覇権奪還に向けて、順風満帆の法政。その立役者はパワーアップしたFWにあ
ることは間違いない。破壊力のある怖いFWではないが、要所で相手にプレッ
シャーをかけることができ、走力もあるイヤらしいFWとも言える。大学ラグ
ビー界屈指のHB団(日和佐と文字)が自由に動けるのもこのFWあってのこ
とだ。ただ、今後の戦いには一抹の不安もよぎる。まず感じるのは攻撃がパタ
ーン化されており、DF力のあるチームには的を絞りやすいこと。また、プレ
ッシャーが厳しくなればミスが多くなることも懸念される。今後はバラエティ
を増やしていくのか、それともスピードアップで対応していくのかなど、強力
な相手との戦いでもFWのパワーアップが活きてくるのかに注目したい。

ルーキーSOの奮闘も空しく、中央大は強豪校との力の差を見せつけられる形
に終わってしまった。一昨年に法政に完勝したことが遠い昔のように思われる。
この2年間の法政の(伝統を思い出す形での)進化を思うと、中央大には「停
滞」という2文字が浮かんでくる。
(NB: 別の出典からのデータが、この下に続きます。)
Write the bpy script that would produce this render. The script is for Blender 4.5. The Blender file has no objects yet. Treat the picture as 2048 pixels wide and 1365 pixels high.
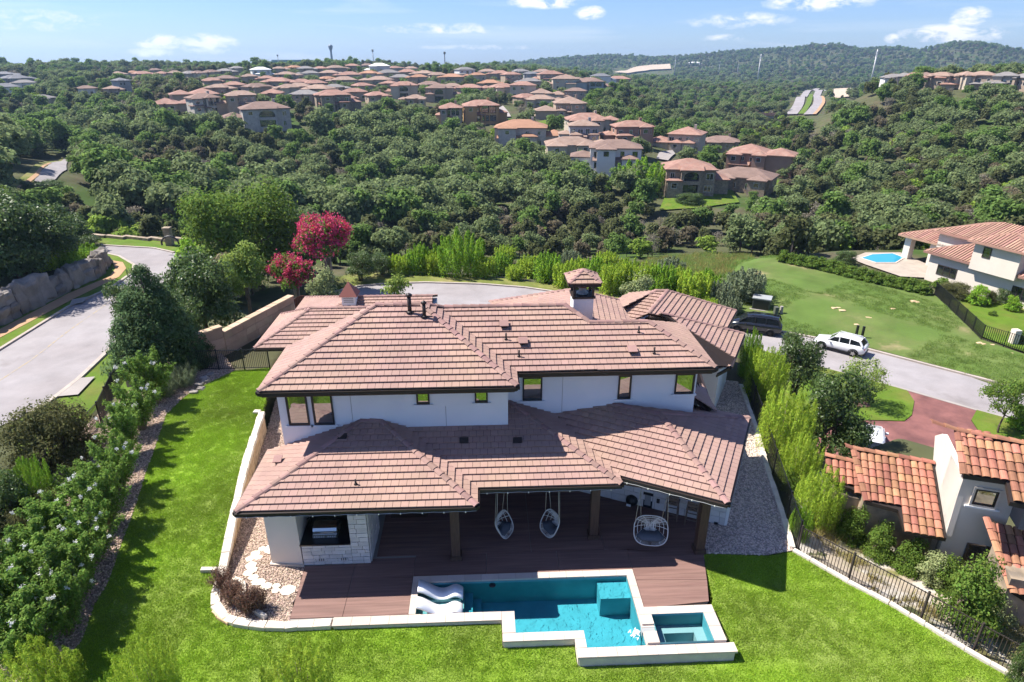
import bpy, bmesh, math, random
import numpy as np
from mathutils import Vector, Matrix
from mathutils.geometry import delaunay_2d_cdt

# ------------------------------------------------------------------ camera, sky, sun, exposure
SC = bpy.context.scene
COL = SC.collection
CAM_H = 17.0
FPX, CX, CY = 1280.0, 1024.0, 682.5
PITCH = math.atan((CY - 125.0) / FPX)
YAW = math.atan(64.0 / (FPX / math.cos(PITCH)))
cam_d = bpy.data.cameras.new('camera')
cam_d.sensor_width = 36.0
cam_d.lens = 36.0 * FPX / 2048.0
cam_d.clip_start = 0.5
cam_d.clip_end = 20000.0
cam = bpy.data.objects.new('camera', cam_d)
cam.location = (0, 0, CAM_H)
cam.rotation_euler = (math.pi / 2 - PITCH, 0, -YAW)
COL.objects.link(cam)
SC.camera = cam

SUN_DIR = Vector((-1.84, 0.63, 2.80)).normalized()      # towards the sun
SUN_EL = math.asin(SUN_DIR.z)
SUN_AZ = math.atan2(SUN_DIR.x, SUN_DIR.y)
sun_d = bpy.data.lights.new('sun', 'SUN')
sun_d.energy = 4.2
sun_d.angle = math.radians(0.5)
sun_d.color = (1.0, 0.95, 0.87)
sun = bpy.data.objects.new('sun', sun_d)
sun.rotation_euler = SUN_DIR.to_track_quat('Z', 'Y').to_euler()
sun.location = (0, 0, 100)
COL.objects.link(sun)

world = bpy.data.worlds.new('World')
SC.world = world
world.use_nodes = True
wn = world.node_tree.nodes
wl = world.node_tree.links
wn.clear()


def wnode(t, **kw):
    n = wn.new(t)
    for k, v in kw.items():
        if k.startswith('i_'):
            kk = k[2:]
            n.inputs[int(kk) if kk.isdigit() else kk].default_value = v
        else:
            setattr(n, k, v)
    return n


sky = wnode('ShaderNodeTexSky', sky_type='NISHITA', sun_disc=False, sun_elevation=SUN_EL, sun_rotation=SUN_AZ,
            altitude=250.0, air_density=1.0, dust_density=0.4, ozone_density=3.0)
tc = wnode('ShaderNodeTexCoord')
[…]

選手個々のレベルはけして他のチームに劣
ることはないのに、チームの底上げができていないことにもどかしさを感じる。
大東大は自分のよい形を思い出す形で、流経大は一貫して組織的なチーム作り
を行ってきていることで1ランク上のチームへと進化を遂げつつある中、中央
大の持ち味、そして目指す方向(心のよりどころ)は何なのかが明確になって
来ない限り、長いトンネルからの出口は見えてこないような気がする。